Sanatı seviyor musunuz?

Sanatı çok seviyorum. Ama ailemde hiç müzik aleti çalan yoktu. İş konusunda arayışlarım devam ediyor ama bu işi asla bırakmam severek yapıyorum. Bu iş bir tutku. Bu işe başladığınız zaman bırakmak çok zordur. Ben çok duygusal bir insanım. Her tondan ayrı bir ses alınca duygusal olarak da mutlu oluyorsunuz. Benim için maddi boyutundan çok duygusallık boyutu çok ağır basıyor.

Daha ilerletmeyi düşünüyor musunuz?

Ben işimi daha ileri götürdüm.

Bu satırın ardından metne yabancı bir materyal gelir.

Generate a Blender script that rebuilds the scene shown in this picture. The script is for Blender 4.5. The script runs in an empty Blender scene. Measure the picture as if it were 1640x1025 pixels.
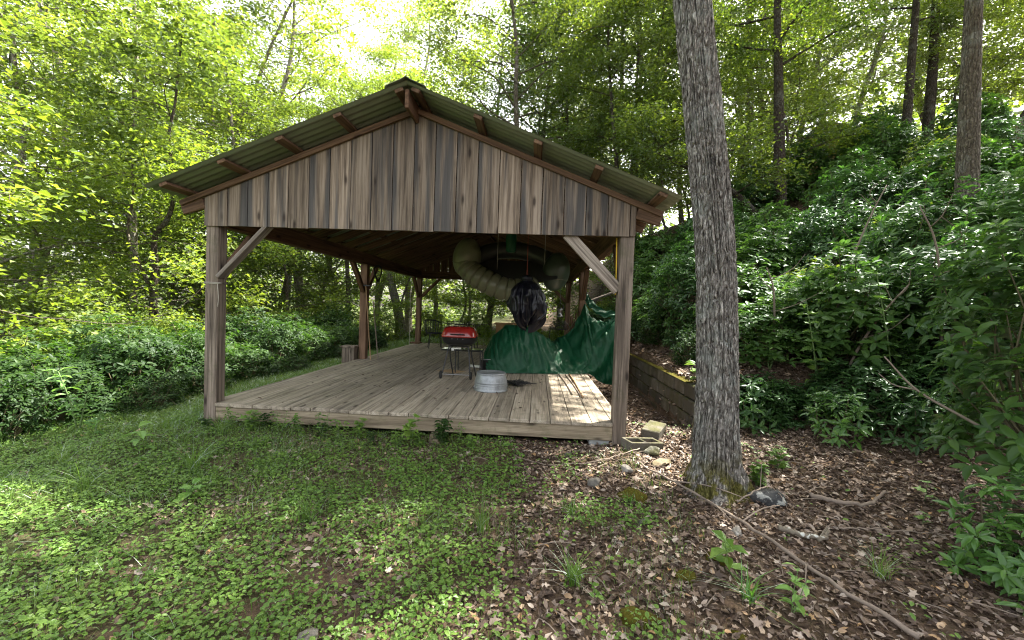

Kültür Bakanlığının vardığı bağlama yapı, sanatçılık tanıma kartım var. Türkiye’de bu kartı alan ilk kişiyim. 2009 yılında başvuru yaptım. 2013 yılında alabildim.

Bir bağlama kaç günde tamamlanıyor?

Ortalama 15 günde bir bağlama yapıyorum. Hızlanmış bir şekilde yapabilirsiniz ama üzerine kullanmış olduğumuz cila 72 saatte kuruyor. Ağaçların birbirine uyumu, dengesi, bunların hepsi imalat süresinde etken oluyor. Bağlama; Tekne, Göğüs ve Sap olmak üzere üç ana kısımdan oluşmaktadır. Tekne kısmı genelde dut ağacından yapılmaktadır. Ancak dut ağacının dışında ardıç, kestane, ceviz, gürgen gibi ağaçlardan da yapılmaktadır. Göğüs kısmı ladin ağacından, sap kısmı ise gürgen, ak gürgen veya ardıç ağacından yapılmaktadır.

Van’da bağlama tutkunu çok var mı?

Evet, Doğu kültüründe bağlama çok yaygındır. Türkülere derdini, sevincini döken insanlarımızın yaşamında bağlamanın ayrı bir yeri vardır. Bağlama ya da saz Halk Müziğinde yaygın olarak kullanılan telli tezeneli bir çalgı türüdür.  Ağıtlarımızda, duygularımızda, sevinçlerimizde bir simgedir. Sazda hep duygu vardır, özlem vardır.

Van’a gidiyor musunuz?

Evet sürekli gidip geliyorum. Akrabalarım Van’da yaşıyor. Çok fazla ailem kalmadı ama yine de kız kardeşim, halam, teyzemin çocukları hala oradalar.

Tekrar Van’da yaşamayı düşünür müsünüz?

Mimari olarak Van gelişti ama kültürel anlamda çok geriye gitti diyebilirim. Çünkü kırsaldan çok fazla göç aldı. Gelen kendi kültürüyle geldi, şehirleşemedi buda Van’ı olumsuz etkiledi. Van’ı seviyorum ama tekrar döner miyim kararsızım.

Van’a bir mesajınız var mı?

Vanlıların öz şivesine, kültürüne sahip çıkmalarını istiyorum. Van hiçbir yere benzemez. Özü, kültürü, tarihi çok eskidir.  Kendine has bir güneşi, gölü, yemeği, tarihi, kültürü var. Çeşitli medeniyetlere başkentlik yapmış Van’ın aile yaşantısı da mükemmeldir. Dünyanın hiçbir yerinde Van’da ki kahvaltı kültürünü göremezsiniz. Çok zengin bir kültürü var.  Şivesi çok lezzetlidir.  Vanlılarda insanı dışlayabilecek hiçbir yaklaşım göremezsiniz. Hiçbir yerde Van’ın kibar, güven verici, kucaklayan, paylaşımcı samimi konukseverliğini bulamasınız. Benim memleketim dışarıdan gelen insanların diline, dinine,  ırkına bakmadan insan olarak sahiplenerek “Başım gözüm üzerine” der ve kabullenir. Memleketime, hemşerilerime sevgi ve selamlarımı yolluyorum. Sizlere de çok teşekkür ediyorum.